Begin with the first line of the entries below and reproduce each line exactly, ending with the line that holds "R = math.radians".

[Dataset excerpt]
---+---

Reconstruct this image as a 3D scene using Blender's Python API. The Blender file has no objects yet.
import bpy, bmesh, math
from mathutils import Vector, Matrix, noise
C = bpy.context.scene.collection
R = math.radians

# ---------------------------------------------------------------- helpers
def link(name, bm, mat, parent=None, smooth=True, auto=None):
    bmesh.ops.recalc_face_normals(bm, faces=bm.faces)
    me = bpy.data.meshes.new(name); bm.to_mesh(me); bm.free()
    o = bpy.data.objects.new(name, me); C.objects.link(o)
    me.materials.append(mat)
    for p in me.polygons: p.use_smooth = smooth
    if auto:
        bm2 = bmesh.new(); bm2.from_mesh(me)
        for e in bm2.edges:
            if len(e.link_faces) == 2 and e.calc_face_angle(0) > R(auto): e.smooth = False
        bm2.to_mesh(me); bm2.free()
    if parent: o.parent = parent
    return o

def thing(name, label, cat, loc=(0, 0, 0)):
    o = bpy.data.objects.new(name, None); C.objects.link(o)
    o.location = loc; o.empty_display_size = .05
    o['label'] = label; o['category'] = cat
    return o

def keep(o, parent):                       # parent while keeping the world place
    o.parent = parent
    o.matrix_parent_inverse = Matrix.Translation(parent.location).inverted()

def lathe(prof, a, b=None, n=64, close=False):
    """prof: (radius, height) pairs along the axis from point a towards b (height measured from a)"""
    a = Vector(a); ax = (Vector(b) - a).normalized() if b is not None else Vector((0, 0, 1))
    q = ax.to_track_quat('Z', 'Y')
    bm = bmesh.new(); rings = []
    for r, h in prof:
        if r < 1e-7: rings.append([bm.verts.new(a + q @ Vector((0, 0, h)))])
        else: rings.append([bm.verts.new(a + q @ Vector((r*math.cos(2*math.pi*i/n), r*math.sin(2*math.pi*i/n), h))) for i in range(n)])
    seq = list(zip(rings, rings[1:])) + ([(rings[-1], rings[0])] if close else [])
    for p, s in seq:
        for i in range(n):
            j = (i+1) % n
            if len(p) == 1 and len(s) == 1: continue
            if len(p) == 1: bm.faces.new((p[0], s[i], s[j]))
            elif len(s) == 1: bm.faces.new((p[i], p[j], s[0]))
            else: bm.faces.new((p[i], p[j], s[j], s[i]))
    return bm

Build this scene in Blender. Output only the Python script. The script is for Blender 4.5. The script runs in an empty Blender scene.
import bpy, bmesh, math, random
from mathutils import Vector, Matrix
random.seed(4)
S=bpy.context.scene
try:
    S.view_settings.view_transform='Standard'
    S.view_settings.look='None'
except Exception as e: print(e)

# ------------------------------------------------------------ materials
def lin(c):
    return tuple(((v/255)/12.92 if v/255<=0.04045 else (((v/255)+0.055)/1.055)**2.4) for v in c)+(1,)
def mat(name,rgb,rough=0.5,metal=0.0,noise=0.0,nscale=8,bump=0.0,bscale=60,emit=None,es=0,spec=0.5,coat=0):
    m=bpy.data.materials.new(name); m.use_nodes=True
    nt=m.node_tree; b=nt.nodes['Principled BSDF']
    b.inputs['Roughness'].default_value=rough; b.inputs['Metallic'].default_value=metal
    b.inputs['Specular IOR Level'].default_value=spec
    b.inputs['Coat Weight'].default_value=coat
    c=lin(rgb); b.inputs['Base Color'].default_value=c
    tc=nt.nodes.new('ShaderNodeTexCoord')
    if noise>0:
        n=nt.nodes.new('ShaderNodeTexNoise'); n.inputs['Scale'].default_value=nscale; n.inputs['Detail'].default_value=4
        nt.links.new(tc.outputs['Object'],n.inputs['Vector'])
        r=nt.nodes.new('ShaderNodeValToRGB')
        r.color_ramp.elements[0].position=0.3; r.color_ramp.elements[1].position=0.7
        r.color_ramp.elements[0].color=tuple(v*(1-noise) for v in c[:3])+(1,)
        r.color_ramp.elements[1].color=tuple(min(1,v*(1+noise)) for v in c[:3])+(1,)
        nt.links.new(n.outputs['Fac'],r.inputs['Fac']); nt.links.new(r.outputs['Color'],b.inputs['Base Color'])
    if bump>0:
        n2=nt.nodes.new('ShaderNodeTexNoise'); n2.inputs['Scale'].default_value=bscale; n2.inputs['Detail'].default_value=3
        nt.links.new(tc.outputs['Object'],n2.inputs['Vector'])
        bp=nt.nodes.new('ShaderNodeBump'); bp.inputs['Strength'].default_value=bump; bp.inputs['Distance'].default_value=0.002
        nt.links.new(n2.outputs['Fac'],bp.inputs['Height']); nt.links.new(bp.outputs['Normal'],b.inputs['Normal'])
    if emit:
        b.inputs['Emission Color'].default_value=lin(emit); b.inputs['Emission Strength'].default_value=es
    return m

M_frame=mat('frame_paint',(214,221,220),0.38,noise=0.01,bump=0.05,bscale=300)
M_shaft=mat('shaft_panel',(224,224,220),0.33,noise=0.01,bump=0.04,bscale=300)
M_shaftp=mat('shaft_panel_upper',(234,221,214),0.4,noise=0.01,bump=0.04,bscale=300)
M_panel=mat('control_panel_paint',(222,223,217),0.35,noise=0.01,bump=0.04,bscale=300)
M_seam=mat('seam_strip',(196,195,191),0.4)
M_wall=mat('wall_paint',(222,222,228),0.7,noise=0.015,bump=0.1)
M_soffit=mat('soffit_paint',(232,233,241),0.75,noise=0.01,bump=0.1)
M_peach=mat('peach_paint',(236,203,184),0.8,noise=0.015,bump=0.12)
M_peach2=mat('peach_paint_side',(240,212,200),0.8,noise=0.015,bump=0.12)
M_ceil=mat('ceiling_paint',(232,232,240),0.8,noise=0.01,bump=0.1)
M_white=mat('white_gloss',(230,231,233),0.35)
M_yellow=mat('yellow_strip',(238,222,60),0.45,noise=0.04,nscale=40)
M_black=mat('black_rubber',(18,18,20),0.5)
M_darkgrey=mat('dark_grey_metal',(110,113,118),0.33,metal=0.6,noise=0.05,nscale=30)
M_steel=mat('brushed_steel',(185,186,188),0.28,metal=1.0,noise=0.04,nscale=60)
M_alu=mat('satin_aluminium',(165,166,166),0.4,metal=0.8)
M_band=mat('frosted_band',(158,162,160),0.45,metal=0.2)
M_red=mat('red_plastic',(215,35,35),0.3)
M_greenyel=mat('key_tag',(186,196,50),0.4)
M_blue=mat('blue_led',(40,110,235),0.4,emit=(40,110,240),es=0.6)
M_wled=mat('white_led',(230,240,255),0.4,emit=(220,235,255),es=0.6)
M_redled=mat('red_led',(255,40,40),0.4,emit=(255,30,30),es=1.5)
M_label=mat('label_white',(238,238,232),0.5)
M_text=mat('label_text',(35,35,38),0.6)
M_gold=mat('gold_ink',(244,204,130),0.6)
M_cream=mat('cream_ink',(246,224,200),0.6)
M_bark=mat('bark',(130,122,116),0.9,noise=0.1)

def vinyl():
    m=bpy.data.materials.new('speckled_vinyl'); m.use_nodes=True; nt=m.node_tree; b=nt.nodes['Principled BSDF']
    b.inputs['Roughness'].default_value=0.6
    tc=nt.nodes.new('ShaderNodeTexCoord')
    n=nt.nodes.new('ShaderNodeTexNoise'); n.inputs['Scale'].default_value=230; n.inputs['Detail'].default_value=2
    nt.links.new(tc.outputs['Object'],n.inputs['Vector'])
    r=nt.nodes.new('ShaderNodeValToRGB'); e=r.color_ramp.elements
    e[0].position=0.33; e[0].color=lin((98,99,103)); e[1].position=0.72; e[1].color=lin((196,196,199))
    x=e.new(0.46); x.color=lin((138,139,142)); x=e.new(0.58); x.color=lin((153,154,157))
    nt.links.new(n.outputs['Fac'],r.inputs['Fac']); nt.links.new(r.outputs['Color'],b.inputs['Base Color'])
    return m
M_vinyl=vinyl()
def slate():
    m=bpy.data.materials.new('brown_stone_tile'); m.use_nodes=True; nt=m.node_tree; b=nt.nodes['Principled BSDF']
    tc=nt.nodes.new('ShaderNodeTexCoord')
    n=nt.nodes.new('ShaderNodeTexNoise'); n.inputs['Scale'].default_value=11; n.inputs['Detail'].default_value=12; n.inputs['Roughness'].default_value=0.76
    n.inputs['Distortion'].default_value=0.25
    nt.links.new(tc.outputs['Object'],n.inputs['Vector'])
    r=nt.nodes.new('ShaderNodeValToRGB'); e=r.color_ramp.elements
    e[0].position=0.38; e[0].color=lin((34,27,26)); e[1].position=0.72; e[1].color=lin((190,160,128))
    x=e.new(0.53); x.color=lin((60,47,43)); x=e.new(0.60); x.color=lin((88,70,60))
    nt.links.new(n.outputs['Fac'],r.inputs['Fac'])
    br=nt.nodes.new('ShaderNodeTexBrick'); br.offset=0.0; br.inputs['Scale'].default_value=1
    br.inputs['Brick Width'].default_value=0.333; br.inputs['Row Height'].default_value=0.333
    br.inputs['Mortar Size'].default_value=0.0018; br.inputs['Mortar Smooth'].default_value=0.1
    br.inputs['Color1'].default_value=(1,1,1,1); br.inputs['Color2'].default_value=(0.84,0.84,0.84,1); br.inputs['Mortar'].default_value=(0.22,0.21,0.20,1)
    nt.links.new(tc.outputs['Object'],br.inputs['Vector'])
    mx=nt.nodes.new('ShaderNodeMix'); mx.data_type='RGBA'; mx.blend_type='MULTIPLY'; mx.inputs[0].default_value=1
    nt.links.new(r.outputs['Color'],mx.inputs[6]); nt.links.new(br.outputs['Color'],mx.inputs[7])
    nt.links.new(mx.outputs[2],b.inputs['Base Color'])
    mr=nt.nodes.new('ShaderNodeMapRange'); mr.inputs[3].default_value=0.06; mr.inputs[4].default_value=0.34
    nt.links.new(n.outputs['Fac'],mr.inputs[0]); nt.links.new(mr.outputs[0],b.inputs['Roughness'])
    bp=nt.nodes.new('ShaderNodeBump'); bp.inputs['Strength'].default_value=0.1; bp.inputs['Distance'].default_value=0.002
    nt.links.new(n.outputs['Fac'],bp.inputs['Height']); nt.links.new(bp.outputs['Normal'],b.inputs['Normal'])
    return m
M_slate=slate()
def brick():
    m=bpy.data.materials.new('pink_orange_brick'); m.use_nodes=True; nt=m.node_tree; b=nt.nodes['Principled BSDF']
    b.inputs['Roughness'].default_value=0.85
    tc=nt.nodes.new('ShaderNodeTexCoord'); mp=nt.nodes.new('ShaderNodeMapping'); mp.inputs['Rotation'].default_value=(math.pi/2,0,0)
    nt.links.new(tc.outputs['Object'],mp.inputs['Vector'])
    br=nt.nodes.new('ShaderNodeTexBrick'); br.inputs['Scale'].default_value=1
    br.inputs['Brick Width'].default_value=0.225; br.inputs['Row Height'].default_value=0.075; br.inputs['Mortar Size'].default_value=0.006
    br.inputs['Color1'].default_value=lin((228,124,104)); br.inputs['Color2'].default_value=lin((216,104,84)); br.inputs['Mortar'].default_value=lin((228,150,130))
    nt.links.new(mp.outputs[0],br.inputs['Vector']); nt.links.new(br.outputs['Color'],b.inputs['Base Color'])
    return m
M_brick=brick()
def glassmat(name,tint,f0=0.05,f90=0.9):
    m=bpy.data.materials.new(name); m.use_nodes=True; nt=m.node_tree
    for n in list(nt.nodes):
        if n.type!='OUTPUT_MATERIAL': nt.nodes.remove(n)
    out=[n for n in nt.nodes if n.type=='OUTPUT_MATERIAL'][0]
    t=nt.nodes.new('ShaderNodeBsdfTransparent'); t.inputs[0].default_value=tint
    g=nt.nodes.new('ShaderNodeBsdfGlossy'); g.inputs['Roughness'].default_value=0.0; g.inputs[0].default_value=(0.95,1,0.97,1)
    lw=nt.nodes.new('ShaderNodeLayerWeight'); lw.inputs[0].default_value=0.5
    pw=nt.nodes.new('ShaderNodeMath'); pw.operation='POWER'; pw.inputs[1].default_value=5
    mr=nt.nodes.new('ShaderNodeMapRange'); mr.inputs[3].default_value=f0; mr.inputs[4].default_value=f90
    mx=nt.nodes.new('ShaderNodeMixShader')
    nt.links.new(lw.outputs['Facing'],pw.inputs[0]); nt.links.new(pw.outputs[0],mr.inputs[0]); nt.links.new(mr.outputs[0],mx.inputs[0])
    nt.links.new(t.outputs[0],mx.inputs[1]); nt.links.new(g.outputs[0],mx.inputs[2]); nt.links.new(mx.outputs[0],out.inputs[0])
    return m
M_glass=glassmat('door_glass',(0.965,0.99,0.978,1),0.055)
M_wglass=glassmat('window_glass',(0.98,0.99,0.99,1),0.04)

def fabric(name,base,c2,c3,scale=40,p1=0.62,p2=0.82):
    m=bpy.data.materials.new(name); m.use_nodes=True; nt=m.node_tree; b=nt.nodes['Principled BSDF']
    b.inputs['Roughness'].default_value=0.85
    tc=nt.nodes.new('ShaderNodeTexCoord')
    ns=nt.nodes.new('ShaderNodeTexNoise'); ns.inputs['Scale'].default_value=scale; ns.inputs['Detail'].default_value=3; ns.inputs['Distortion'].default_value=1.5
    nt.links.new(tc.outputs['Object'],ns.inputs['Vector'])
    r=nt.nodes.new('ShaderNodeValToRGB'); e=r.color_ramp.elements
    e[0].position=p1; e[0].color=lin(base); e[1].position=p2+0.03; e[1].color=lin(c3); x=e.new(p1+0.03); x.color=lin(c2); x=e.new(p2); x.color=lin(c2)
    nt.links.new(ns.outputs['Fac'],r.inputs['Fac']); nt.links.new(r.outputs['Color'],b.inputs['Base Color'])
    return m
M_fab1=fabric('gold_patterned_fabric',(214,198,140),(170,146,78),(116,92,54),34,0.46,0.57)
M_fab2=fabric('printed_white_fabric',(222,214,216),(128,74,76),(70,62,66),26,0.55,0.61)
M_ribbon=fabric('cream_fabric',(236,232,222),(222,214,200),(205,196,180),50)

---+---

◆ ANSWER TO THIS TASK:
Reconstruct this image as a 3D scene using Blender's Python API. The Blender file has no objects yet.
import bpy, bmesh, math
from mathutils import Vector, Matrix, noise
C = bpy.context.scene.collection
R = math.radians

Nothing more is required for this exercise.